Sara Herranz

“Somos demasiado jóvenes para estar tan tristes”, se leía en la galleta de la fortuna de una de mis ilustraciones. Hace unos años, esta frase, con la que muchos jóvenes se vieron identificados, se recogía en diversos artículos editoriales como el lema de una generación decepcionada en busca de ese futuro que se le había asegurado.

 

Esos jóvenes hoy ya no lo somos tanto. Hemos logrado lidiar con una terrible crisis, con un panorama laboral precario, y con la inmolación de nuestras expectativas frente a la realidad. Y lo hemos superado, pero vivimos tiempos oscuros. Tras unos años en los que parecía que algo fuera a cambiar, hemos regresado a la frustración. Al menos en mi caso. El haber crecido durante la crisis, me ha convertido en alguien ansioso por recuperar el tiempo perdido. Con la misma impaciencia que si hubiera despertado tras años en coma, me enfrento a mi futuro, pero me invade, a la vez, la sensación de que por mucho que me esfuerce, cualquier éxito ya no es suficiente.

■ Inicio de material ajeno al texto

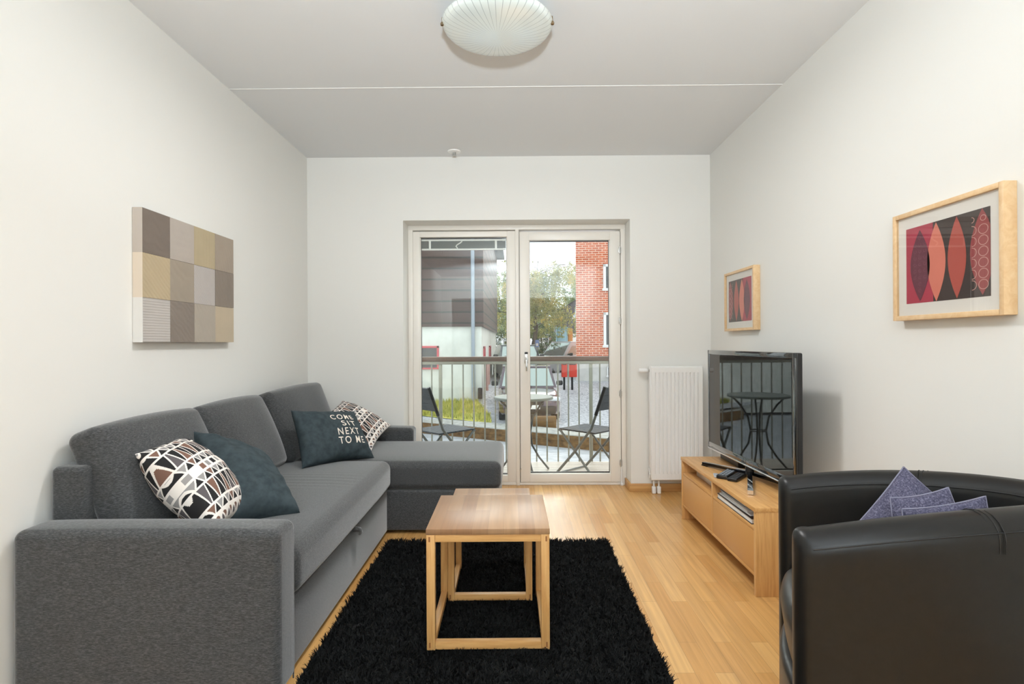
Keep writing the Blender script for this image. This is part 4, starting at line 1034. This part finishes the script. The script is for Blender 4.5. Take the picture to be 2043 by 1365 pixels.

La satisfacción por los objetivos cumplidos me dura poco tiempo. Casi de inmediato estoy pensado en la siguiente meta. Soy la eterna insatisfecha. La “nunca es suficiente”. Y me pregunto si los que aprendimos rápidamente que teníamos que ser todavía mejores para prosperar durante los años de recesión, para rozar de puntillas lo que se nos había prometido, hemos interiorizado que ser mejor significa única y exclusivamente alcanzar el éxito. Sin saber siquiera qué significa eso.